Julia Ann Meller Narducci

1958 -

Julia (Julie) Narducci, a clarinetist and elementary school music specialist, taught music at all levels in the Seventh-day Adventist school system for 23 years. She now serves as Director of Alumni Services at La Sierra University, a position she has held since 2006.

Julie was born in Eureka, California, and spent her childhood in Fortuna, the older of two children and the only daughter of Simon Aldin and Elma Gregerson Meller. Both parents are active in music. Her father, a retired dentist, is an amateur musician who plays accordion and saxophone, and her mother, a singer, played French horn while at Lodi Academy and sang in the choir and in a girls’ trio at LA with Arladell Nelson, later a legendary choir director at Monterey Bay Academy.

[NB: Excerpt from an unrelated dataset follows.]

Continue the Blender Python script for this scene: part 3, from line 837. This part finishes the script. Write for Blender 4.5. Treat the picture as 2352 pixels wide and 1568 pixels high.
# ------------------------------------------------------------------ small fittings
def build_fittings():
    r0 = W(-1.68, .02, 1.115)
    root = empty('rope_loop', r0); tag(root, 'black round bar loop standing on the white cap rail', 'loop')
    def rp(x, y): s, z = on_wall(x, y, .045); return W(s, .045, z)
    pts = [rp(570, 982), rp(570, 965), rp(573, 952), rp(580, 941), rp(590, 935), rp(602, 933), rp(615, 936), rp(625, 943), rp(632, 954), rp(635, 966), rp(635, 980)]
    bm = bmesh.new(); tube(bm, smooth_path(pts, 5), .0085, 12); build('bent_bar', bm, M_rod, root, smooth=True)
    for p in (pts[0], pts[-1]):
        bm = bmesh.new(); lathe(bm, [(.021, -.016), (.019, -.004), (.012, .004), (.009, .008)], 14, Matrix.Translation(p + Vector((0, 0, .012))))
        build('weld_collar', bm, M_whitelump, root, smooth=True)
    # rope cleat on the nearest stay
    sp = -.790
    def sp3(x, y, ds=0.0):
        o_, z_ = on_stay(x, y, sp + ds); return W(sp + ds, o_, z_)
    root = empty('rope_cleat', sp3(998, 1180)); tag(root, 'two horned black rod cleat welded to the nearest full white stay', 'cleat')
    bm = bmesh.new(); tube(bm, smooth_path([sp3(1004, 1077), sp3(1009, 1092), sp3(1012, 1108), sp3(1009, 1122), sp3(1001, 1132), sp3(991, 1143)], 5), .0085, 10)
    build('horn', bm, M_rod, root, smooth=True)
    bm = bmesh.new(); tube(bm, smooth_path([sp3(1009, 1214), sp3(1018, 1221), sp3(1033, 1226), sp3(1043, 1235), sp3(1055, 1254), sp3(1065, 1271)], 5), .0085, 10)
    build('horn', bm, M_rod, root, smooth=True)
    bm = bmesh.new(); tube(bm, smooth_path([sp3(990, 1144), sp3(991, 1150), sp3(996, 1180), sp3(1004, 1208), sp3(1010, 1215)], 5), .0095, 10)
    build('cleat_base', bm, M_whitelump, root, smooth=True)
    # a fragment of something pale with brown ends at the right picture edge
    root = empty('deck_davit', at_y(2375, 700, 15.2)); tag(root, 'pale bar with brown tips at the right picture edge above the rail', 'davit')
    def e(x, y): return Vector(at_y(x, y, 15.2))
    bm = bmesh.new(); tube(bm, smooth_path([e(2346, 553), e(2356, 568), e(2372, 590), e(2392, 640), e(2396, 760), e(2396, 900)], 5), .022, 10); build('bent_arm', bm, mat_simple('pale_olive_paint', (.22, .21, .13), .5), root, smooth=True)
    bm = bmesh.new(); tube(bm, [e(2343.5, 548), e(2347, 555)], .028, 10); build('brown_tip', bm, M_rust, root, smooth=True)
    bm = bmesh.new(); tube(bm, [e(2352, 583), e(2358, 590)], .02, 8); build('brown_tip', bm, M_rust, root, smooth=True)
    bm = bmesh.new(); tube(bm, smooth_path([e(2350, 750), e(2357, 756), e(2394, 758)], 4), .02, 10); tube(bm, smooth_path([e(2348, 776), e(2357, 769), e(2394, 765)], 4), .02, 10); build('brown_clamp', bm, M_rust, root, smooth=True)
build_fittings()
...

Julie started piano lessons in second grade and clarinet in fifth grade at Fortuna Junior Academy.  She had a number of good teachers, an early influential one being Robert Tan, whose enthusiasm for and love of music was contagious for his students. Another favorite for Julie was a later piano teacher, Nancy Dale, who had a “huge influence” in her life and encouraged her to consider being a music teacher. 

After attending FJA through her sophomore year, Julie completed her junior and senior years at Rio Lindo Academy, graduating in 1977. While there she played in the band under Alonzo Lang and studied piano with Helen Brown and organ in her senior year with June McManaman, the latter an experience which she recalls as providing a wonderful foundation for playing the instrument.

She enrolled at Pacific Union College where she continued study in music and had completed all requirements for a music education degree except for student teaching by 1981.  She had met Kenneth Narducci and, following his graduation in 1980 and one year of graduate studies at the University of Oregon, they married and moved to Oregon for a year while he continued his graduate study.

They returned to PUC in 1982 when Ken was hired to direct the band.  She completed her student teaching at that time and graduated in 1983 with a music education degree and piano and clarinet as her performance areas. Her clarinet teacher, Richard Heyden, got her excited about teaching music to children and introduced her to the Kodaly Method in an elementary music methods class.

She started teaching music full-time in the fall of 1983 at PUC Elementary School, where she taught for the next nine years, doing classroom music, giving instrumental lessons, directing two choirs and, as the program flourished and school enrollment peaked, three bands.  During that time she completed an M.Mus. in the teaching of the Kodaly Method at Holy Names College in 1989, becoming a Kodaly Specialist.

In 1992 she was offered a position at Napa Junior Academy, where she taught for the next seven years, developing essentially the same program she had at PUC elementary. She especially enjoyed her time there and the support the school, students, and parents provided for her program.  While at NJA she was awarded the Zapara Excellence in Teaching Award in the 1995.

She returned to teach at PUC Elementary School in 1999 when its music program was combined with the PUC Preparatory Academy music program.  Her responsibilities included choirs, bands, and instrumental lessons for the elementary through the academy levels. 

At the end of four years when she had been teaching half-time at each level, she continued at the elementary level at PUC and replaced the half-time at PUC Prep with teaching half-time at Foot Hills Elementary.  She also taught as an adjunct faculty member at the college on occasion, teaching classes in the Kodaly Method after she had completed her master’s degree in that specialization.

Although Julie no longer teaches music she is still musically active, singing in the LSU church Chancel Choir and playing bass clarinet in the LSU Wind Ensemble which is conducted by Ken.